La question préalable a écarté la demande d’enquête de M. Watkin, quoique présentée à la chambre des communes sous la forme la plus modérée. C’est que de nombreuses enquêtes ont déjà eu lieu sur la question ; l’Angleterre en est saturée. Deux fois après la suspension de l’act de 1844, en 1848 et en 1858, les comités ont conclu en faveur du principe qu’il consacre, et ce principe a rencontré pendant la crise de 1866 une adhésion plus éclatante encore. Il faut bien que ceux qui espéraient le voir crouler renoncent une bonne fois à ces tristes prévisions. Les conclusions de l’enquête de 1857-1858 sont encore l’expression fidèle d’une opinion générale sur ce point fondamental. « L’objet principal de la législation est de rendre les variations de la monnaie mixte conformes à celles d’une circulation purement métallique ; personne ne peut prétendre que ce but n’ait pas été atteint[2]. » Les principes de l’act auraient été suivis quand même la loi n’en aurait pas établi l’obligation formelle, car le conseil de la Banque d’Angleterre connaît maintenant ses devoirs et s’applique à les accomplir comme le fait le conseil de la Banque de France.

L’exemple des banques d’Ecosse, si souvent et si complaisamment mis en relief, ne prouve absolument rien en faveur de l’émission libre. En premier lieu, ces banques, au lieu de compter par centaines, comme on l’a dit trop souvent, ne sont qu’au nombre de douze, et l’émission qu’elles font pour la partie non garantie par de l’or est strictement limitée. Elle ne dépasse pas 50 millions de francs[3], alors que les dépôts atteignent, assure-t-on, le chiffre colossal de 70 ou 80 millions de livres (environ 2 milliards de francs). Là est la force, là est la puissance d’action des banques d’Ecosse. Ce n’est que par un artifice de discussion qu’on pourrait attribuer au maigre chiffre de l’émission les merveilles que réalise le principe de la liberté des banques, qui opérerait aussi bien sans billets fiduciaires, et qui, par les comptes-courans, les dépôts, les viremens et les avances d’un capital réel, accomplit seul de grandes choses.
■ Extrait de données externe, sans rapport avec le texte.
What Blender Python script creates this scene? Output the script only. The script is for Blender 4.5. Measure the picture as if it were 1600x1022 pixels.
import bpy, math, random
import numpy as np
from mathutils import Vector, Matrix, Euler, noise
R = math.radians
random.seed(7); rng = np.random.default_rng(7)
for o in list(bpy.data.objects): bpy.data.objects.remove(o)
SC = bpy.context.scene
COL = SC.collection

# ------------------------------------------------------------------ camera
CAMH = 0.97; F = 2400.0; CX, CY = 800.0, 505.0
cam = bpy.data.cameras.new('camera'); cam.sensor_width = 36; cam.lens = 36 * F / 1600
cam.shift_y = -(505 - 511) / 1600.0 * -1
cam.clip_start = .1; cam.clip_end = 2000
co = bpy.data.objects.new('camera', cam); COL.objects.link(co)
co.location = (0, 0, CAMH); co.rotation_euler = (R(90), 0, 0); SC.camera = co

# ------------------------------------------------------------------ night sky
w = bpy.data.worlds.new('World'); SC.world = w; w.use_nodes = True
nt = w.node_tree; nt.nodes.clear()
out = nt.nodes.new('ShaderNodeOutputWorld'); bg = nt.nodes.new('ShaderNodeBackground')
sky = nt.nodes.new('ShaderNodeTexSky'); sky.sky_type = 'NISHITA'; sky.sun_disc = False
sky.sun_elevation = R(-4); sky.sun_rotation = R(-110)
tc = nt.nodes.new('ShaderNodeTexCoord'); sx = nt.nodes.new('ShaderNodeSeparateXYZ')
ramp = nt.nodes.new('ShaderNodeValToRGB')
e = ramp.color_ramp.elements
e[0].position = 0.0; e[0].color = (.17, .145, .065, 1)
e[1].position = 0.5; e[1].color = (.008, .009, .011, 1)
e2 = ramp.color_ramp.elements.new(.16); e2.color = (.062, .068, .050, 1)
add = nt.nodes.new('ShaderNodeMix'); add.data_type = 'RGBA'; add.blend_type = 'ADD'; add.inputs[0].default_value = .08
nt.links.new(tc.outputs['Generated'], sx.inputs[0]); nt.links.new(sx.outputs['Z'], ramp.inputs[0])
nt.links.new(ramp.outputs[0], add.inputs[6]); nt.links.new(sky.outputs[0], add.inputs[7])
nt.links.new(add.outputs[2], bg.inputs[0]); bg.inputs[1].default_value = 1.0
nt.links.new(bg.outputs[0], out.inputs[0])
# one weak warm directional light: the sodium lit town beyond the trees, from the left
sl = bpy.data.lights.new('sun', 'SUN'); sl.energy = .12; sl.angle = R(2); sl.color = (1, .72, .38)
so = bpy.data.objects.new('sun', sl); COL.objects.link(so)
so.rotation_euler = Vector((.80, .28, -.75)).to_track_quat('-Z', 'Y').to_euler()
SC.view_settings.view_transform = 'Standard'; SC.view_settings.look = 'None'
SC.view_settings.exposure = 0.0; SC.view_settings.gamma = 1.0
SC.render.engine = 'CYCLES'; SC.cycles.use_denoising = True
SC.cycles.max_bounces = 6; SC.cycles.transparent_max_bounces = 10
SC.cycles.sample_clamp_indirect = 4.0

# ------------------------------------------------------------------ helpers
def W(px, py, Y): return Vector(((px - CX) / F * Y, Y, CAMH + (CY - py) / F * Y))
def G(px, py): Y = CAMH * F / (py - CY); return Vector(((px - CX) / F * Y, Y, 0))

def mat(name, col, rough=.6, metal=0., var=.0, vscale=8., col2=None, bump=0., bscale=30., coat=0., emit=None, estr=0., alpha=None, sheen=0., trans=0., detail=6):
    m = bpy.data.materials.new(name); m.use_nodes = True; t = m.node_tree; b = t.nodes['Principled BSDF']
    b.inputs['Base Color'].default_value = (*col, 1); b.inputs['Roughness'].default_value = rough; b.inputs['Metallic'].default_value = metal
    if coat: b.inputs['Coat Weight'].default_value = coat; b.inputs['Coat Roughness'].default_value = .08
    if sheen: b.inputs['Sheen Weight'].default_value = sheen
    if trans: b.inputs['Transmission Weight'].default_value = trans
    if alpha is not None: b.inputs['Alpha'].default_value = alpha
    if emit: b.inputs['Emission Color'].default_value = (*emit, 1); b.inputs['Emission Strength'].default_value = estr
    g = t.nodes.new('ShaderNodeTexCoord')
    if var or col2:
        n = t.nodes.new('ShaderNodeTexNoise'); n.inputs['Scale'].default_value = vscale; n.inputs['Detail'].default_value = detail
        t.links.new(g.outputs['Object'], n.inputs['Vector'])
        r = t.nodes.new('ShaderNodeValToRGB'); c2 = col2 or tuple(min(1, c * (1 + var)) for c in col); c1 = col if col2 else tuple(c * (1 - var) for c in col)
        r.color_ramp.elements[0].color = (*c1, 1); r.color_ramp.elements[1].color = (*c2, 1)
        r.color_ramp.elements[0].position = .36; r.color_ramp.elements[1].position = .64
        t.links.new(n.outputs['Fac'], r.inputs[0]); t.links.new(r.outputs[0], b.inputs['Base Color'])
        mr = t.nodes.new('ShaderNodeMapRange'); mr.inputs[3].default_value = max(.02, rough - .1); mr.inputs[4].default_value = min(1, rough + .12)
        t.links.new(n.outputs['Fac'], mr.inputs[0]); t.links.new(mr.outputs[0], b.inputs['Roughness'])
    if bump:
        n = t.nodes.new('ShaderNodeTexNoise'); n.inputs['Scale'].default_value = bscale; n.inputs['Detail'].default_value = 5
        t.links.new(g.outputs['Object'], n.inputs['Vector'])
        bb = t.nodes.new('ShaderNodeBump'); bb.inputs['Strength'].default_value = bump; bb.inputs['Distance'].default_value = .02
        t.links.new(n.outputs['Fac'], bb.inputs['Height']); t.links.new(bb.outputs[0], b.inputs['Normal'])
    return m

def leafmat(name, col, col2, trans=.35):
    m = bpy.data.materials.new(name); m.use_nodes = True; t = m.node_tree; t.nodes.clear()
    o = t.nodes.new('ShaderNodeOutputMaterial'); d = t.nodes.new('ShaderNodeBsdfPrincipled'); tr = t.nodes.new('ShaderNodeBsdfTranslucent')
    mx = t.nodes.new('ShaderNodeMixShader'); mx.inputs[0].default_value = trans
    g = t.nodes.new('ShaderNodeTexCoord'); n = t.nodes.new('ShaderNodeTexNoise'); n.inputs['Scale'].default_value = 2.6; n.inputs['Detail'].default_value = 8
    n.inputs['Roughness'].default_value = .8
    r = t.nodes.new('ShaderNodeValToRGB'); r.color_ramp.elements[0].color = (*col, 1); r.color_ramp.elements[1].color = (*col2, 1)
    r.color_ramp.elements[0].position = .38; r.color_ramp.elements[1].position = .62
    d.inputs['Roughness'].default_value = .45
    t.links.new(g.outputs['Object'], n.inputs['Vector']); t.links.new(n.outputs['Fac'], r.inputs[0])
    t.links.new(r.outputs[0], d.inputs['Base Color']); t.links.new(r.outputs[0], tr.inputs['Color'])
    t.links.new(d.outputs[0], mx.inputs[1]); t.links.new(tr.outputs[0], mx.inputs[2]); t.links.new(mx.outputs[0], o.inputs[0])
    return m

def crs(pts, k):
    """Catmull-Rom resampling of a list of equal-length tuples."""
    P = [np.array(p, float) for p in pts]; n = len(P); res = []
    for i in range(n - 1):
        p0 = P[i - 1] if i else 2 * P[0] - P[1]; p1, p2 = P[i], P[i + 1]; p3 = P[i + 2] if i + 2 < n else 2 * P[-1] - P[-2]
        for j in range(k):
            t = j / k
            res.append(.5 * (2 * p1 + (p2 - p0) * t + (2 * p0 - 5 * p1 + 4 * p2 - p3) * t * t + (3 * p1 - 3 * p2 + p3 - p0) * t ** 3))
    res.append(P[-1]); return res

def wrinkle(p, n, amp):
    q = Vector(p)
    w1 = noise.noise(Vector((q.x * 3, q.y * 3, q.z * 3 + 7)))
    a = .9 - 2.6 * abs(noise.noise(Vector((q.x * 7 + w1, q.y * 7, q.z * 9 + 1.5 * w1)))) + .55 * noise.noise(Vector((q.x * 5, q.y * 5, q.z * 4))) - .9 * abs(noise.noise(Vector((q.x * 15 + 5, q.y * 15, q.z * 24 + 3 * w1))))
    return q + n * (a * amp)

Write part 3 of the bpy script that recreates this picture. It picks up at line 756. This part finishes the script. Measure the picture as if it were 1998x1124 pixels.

Les adeptes passionnés du billet de banque se parent ici des plumes du paon.

  1. Le 21 août 1866. « I believe currency is a subject which has made even more people mad than love. »
  2. Rapport du comité, 66.
  3. Au 23 juillet dernier, la circulation des billets des banques d’Ecosse était de 4,363,000 livres avec un encaisse métallique de 2,413,000 livres ; la différence représente la monnaie fiduciaire, qui n’est point gagée par un encaisse correspondant, et n’offre qu’un total de 1,950,000 livres (moins de 40 millions de francs).